Indígena, trans e venezuelana: 'Vim ao Brasil sem dinheiro para comer'
Paola Abache, 23, deixou a Venezuela há cinco anos com um propósito: ter a liberdade de ser quem ela é. Indígena da etnia Warao, Paola atualmente vive em Boa Vista, no abrigo Waraotuma a Tuaranoko, que significa "local onde descansam os Warao", em português.
Em situação de refúgio no Brasil, ela venceu o concurso de miss trans em Roraima no ano passado e agora nutre o sonho de construir uma carreira em direitos humanos, inspirada por líderes indígenas como Joênia Wapixana.

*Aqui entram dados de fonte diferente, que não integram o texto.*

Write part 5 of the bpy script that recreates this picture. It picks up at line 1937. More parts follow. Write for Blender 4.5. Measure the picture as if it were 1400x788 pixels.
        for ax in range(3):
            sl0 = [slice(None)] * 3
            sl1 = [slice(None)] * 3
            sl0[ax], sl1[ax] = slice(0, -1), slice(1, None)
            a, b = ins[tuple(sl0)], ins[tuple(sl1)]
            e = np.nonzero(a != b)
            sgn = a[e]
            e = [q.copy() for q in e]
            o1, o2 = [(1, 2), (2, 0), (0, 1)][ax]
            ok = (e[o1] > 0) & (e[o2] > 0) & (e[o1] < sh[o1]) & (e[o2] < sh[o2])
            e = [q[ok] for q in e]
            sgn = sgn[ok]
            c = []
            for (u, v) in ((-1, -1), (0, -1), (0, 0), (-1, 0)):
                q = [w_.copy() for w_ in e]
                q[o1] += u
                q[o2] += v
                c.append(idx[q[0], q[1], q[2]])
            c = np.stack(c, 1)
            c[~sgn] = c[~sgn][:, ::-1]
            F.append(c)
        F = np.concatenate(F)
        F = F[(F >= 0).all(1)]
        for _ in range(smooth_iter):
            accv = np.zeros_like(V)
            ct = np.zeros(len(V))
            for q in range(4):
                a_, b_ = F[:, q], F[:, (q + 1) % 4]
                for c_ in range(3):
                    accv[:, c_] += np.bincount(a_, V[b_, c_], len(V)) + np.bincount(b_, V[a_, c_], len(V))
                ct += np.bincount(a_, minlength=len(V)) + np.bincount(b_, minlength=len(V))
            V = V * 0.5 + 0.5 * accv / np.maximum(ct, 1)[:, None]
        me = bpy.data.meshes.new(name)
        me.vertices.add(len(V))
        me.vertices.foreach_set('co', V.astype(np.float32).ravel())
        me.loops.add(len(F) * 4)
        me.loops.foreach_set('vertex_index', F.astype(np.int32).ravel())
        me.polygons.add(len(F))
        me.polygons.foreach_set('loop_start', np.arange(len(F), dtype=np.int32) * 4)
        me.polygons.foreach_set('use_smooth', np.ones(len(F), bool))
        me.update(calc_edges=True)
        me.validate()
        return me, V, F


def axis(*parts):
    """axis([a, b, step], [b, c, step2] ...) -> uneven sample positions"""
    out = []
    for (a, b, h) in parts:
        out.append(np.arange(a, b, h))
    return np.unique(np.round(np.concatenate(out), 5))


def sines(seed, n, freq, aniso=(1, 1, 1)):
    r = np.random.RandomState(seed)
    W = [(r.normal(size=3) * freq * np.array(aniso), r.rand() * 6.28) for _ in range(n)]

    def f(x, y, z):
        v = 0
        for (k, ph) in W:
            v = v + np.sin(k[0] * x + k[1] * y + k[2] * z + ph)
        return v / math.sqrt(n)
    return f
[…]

A Universa, ela contou sua história.
'Estava em um armário'
Decidi vir para o Brasil porque na Venezuela não há normas. Ser uma garota trans, ou gay, ou lésbica é muito difícil. As pessoas são muito discriminadas. Na Venezuela, já sentia que era trans, mas não demonstrava. Era escondido, estava em um armário. Mas queria sair. Quando decidir vir ao Brasil, também decidi que demonstraria quem eu sou.
Mudei meu nome, deixei meu cabelo crescer, comecei a me maquiar e a me vestir de mulher. E fui crescendo.
Saí em 2019, sozinha. Buscava uma vida melhor e tinha alguns amigos vivendo por aqui. Estava em contato com esses amigos, e falava com eles, porque a situação de Venezuela já estava um pouco mal. Mas não foi fácil minha viagem.
Naquela época, na Venezuela, vendia bolsas para comprar minha passagem. Consegui o dinheiro e vim. Passei duas noites e dois dias viajando. Tinha dinheiro para viajar, mas não para comer. Minha meta era só chegar ao Brasil.
'Tenho família aqui'
Chegando aqui, reencontrei amigos. Foi maravilhoso. Pensei que estaria sozinha, mas vivi como em uma comunidade. Aqui tem bastantes indígenas, conhecidos, alguns estão em família. Minha própria família está na Venezuela, mas tenho uma família aqui e estou vivendo bem, feliz.
Não falei nada para a minha família na Venezuela [sobre a transição], mas tinha Facebook e publicava as fotos com as mudanças e eles me viam. No ano passado, voltei para lá e fui como sou. Cheguei lá e foi tudo bem. Pensei que eles não me aceitariam, mas isso não aconteceu.
'Muitos sonhos para realizar'
Sinto que nasci com o dom de ser modelo. Desde criança já brincava com isso. Quando vim para cá, isso já estava na minha cabeça. Comecei a seguir indígenas que tinham participado do concurso e a acompanhá-las.
Um dia, entrei em contato com uma delas e disse que queria ser como elas, que também queria participar de concursos. Uma delas me respondeu e me orientou para me inscrever. Me animei!
Mas depois fiquei pensando: será que vão me aceitar, mesmo sendo uma migrante venezuelana e não tendo nacionalidade brasileira? Fiquei um pouco nervosa. Passaram-se alguns dias e eu estava confirmada. Então, veio outro desafio: conseguir patrocinador para me ajudar com as roupas.
Tentei pelas redes sociais, mas não consegui. Aí decidi lutar sozinha. Como queria muito participar, fiz tudo o que era possível. Foram duas semanas de preparação. Foi tudo muito rápido e quando chegou o dia do concurso, venci. Não acreditava que tinha conseguido. Foi muita emoção.
Esse prêmio representa muitas coisas para mim. Muitas pessoas se questionam: por que uma miss vive em um refúgio? Por que não tem sua própria casa? Mas isso não me importa. Não me importa a riqueza, ou viver em um refúgio. O importante é que eu me sinta feliz, que eu demonstre meu talento e minha humildade. Estou vivendo com minha comunidade indígena porque sou indígena. E é isso que me representa.
Agora, uma das coisas que quero fazer é me formar, entrar na faculdade de direito para trabalhar com direitos humanos. Também quero seguir minha vida fazendo vídeos nas redes sociais —quero falar de onde vim e como comecei tudo. Tenho ainda muitos sonhos para realizar."